-- Challenge --
Below are records; work out how many of their lines hold the string "script" and give that number alone.

-- Information provided --
·····
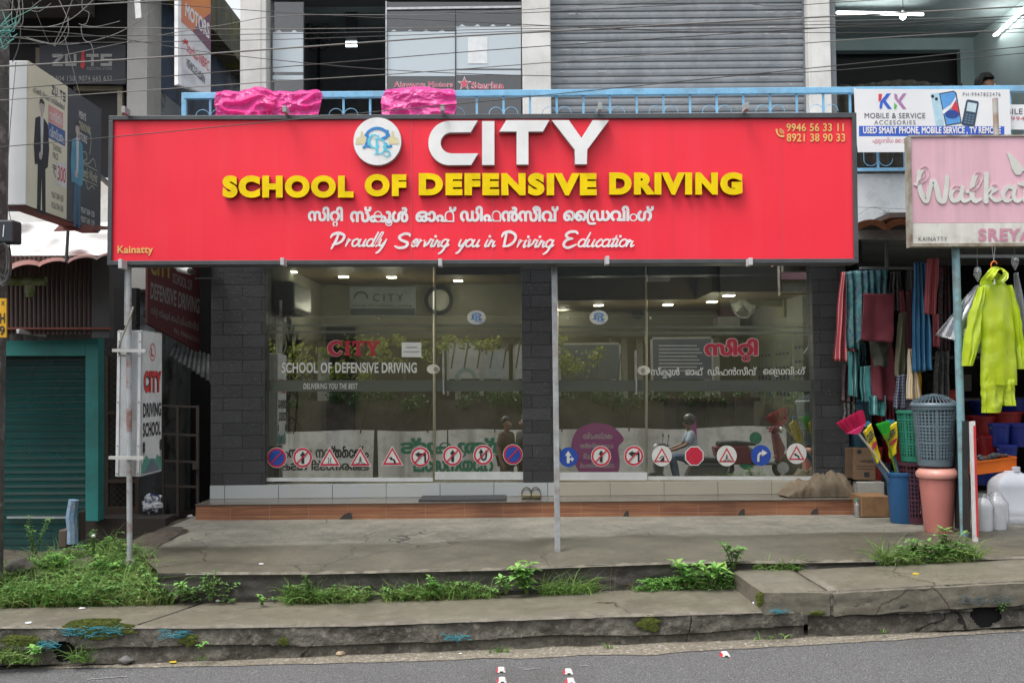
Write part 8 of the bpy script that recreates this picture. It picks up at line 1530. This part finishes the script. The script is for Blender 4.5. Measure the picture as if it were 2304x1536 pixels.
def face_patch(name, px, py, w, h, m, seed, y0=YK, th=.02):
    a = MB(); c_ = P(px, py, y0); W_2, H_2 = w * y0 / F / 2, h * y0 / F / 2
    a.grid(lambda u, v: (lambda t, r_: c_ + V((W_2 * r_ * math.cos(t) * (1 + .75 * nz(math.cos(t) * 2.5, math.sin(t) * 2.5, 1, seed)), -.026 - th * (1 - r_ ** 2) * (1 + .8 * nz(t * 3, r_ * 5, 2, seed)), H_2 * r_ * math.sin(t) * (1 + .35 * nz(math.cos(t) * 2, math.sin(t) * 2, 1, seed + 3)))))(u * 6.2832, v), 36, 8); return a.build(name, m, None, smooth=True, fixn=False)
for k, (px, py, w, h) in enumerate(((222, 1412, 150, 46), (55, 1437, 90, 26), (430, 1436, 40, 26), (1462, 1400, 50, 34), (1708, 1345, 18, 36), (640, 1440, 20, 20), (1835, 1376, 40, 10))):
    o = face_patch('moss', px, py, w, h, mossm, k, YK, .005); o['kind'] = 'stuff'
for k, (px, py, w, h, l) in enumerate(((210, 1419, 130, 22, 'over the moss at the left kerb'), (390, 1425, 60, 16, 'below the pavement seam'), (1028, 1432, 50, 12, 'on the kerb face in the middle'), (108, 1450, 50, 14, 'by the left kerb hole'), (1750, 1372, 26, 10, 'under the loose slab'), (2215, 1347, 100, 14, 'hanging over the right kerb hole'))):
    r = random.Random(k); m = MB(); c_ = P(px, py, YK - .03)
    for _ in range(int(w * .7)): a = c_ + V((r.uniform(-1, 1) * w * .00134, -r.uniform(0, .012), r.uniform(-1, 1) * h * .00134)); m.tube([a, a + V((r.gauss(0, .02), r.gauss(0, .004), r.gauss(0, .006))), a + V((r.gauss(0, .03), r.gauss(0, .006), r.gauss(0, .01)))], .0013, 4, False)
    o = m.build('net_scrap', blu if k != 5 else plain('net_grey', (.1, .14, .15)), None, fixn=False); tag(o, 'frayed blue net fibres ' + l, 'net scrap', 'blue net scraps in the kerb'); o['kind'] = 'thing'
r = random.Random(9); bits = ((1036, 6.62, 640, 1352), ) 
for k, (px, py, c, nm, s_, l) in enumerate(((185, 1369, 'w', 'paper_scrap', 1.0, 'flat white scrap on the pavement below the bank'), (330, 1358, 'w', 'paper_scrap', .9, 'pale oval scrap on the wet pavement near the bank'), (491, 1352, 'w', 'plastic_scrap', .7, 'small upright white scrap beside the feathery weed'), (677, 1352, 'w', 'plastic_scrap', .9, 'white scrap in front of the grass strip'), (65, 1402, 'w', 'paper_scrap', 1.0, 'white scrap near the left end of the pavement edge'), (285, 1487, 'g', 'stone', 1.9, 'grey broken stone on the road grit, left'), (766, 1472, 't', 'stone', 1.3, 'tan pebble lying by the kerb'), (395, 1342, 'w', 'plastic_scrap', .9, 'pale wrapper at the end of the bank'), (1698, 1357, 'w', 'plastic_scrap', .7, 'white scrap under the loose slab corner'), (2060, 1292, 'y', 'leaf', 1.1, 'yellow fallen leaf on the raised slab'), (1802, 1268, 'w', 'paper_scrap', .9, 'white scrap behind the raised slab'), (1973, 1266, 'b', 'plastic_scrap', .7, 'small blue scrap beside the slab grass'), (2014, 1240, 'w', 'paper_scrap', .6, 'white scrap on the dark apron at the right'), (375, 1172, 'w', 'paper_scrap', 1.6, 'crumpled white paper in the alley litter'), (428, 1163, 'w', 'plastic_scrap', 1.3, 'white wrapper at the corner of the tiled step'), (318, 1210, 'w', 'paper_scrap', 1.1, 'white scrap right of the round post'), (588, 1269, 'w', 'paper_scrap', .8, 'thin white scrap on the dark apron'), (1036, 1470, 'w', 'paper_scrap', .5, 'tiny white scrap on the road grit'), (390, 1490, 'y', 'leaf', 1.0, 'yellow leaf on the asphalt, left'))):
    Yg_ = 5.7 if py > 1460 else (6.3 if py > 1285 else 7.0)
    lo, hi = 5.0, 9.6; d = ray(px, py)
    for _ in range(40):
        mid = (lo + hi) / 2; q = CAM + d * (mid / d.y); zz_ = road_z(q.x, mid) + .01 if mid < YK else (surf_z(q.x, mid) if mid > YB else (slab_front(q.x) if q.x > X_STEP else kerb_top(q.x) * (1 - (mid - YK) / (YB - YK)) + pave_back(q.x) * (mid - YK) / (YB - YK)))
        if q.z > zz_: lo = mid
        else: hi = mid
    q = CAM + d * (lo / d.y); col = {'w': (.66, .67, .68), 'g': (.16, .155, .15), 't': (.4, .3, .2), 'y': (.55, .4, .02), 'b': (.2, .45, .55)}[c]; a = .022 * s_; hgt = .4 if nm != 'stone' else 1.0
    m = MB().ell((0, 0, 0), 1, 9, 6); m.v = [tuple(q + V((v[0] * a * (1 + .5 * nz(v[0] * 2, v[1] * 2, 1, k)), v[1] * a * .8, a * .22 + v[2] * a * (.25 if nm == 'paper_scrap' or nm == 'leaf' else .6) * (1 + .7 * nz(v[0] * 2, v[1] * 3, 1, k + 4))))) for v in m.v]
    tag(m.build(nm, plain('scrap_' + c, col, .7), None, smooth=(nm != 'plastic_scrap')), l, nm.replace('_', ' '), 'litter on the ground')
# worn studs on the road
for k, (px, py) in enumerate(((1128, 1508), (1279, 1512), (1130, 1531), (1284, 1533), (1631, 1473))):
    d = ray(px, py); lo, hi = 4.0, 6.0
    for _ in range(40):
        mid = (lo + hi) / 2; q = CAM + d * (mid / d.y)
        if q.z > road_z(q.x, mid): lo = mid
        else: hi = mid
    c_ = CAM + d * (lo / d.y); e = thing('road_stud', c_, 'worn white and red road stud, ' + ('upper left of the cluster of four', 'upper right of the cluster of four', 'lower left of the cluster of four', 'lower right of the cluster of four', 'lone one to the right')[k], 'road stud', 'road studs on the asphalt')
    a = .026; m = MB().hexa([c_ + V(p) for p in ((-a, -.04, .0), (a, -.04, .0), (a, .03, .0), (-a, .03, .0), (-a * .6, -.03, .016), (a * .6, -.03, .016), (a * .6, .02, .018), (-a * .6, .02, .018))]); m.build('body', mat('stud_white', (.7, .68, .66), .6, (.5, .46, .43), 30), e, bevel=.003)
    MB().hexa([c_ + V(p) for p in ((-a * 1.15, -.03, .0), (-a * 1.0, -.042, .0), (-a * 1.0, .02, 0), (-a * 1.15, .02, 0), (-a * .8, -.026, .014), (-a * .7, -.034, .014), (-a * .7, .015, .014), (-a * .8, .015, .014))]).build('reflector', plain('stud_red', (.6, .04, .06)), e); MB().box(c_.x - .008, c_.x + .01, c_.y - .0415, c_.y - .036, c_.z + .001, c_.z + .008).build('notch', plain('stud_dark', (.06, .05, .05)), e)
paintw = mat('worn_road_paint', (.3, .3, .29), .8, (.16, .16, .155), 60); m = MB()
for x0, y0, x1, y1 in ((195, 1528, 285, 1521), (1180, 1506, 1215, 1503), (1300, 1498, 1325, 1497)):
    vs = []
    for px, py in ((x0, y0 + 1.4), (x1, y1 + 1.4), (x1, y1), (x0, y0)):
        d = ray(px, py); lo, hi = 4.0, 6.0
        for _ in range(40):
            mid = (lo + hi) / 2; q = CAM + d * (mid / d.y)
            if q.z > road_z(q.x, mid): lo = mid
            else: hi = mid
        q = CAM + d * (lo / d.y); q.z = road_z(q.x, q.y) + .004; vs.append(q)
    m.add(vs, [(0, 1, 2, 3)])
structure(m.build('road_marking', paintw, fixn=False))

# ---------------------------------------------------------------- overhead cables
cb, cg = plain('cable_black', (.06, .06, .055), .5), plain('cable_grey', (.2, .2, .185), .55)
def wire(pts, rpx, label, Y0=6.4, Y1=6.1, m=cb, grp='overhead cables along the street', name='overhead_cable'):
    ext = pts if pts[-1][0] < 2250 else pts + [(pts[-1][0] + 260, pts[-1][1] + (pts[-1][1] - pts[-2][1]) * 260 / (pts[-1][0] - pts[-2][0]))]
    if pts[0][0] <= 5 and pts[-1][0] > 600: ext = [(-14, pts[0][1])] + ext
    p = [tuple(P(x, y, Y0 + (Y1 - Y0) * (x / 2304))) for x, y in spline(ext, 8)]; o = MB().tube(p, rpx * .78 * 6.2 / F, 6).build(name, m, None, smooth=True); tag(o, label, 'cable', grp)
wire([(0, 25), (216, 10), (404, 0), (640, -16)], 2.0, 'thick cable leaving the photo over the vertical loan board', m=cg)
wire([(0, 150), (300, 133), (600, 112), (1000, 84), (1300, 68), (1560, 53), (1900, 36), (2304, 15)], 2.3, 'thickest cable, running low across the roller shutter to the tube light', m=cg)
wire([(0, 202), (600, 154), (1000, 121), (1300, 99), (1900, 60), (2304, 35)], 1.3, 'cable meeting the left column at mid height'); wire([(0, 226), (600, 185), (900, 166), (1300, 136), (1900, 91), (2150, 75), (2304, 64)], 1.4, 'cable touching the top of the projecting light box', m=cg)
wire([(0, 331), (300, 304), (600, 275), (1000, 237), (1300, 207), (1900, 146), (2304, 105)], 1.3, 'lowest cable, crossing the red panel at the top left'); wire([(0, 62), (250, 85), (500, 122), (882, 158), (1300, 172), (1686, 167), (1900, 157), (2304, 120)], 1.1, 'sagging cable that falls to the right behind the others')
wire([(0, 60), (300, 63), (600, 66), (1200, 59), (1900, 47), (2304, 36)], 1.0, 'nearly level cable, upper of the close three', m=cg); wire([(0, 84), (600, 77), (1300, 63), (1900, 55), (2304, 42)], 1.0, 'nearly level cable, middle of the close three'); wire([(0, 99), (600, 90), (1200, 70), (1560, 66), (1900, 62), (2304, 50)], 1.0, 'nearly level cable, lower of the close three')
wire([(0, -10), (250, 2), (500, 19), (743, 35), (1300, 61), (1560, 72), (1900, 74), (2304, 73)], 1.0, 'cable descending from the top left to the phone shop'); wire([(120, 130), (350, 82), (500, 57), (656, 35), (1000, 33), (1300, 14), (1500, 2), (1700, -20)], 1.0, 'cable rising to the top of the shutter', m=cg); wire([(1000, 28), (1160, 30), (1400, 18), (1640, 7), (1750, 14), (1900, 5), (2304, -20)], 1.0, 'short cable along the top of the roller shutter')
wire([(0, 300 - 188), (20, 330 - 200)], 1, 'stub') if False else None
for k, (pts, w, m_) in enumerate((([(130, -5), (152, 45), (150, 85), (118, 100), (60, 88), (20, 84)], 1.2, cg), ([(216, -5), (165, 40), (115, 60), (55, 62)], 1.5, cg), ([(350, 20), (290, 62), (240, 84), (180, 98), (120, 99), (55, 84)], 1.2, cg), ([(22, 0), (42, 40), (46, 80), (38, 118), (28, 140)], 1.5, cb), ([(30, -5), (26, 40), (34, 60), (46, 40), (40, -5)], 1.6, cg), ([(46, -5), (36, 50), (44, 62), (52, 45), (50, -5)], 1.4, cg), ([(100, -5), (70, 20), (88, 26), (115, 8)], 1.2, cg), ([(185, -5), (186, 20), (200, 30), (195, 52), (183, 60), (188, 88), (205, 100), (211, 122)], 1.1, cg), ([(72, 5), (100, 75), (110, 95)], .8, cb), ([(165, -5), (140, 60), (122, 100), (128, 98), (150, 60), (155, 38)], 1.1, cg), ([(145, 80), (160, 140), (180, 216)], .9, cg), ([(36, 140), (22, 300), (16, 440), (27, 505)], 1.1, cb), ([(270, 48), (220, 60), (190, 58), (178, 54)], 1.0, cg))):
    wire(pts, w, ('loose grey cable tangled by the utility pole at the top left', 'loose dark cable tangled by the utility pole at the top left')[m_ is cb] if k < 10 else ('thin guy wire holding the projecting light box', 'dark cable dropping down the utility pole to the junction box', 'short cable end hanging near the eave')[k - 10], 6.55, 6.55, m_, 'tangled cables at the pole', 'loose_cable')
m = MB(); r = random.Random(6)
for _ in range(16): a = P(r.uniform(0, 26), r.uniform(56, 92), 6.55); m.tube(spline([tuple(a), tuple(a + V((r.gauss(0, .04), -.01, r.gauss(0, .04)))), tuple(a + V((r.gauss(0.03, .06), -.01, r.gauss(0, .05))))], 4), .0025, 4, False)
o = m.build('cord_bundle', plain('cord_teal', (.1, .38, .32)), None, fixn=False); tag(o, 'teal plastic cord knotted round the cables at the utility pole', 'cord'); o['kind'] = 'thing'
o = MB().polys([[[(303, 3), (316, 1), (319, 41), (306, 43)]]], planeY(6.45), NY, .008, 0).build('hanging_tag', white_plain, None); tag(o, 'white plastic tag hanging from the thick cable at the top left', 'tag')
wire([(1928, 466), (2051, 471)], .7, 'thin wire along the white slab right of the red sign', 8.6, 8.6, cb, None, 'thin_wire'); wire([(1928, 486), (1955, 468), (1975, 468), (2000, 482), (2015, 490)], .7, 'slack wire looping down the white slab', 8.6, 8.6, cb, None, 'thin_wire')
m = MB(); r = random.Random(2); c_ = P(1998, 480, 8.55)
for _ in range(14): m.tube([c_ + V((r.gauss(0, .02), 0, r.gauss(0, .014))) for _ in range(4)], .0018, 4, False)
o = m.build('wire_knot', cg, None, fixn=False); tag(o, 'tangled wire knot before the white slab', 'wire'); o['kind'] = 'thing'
·····
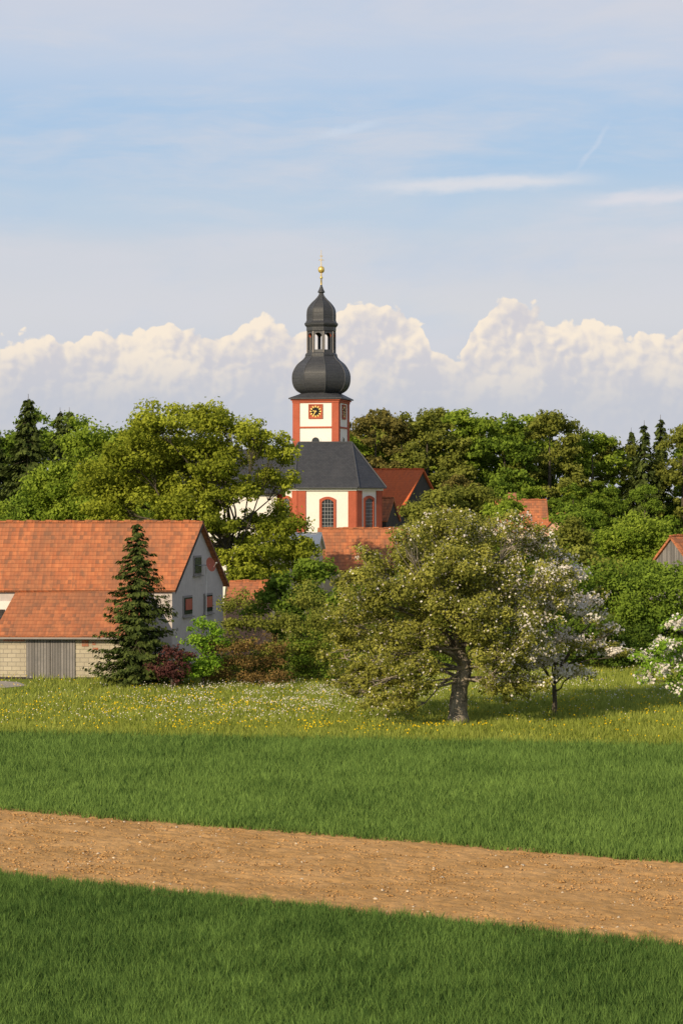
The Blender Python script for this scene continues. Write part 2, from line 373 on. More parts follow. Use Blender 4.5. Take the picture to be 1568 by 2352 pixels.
·····
-- Written solution --
2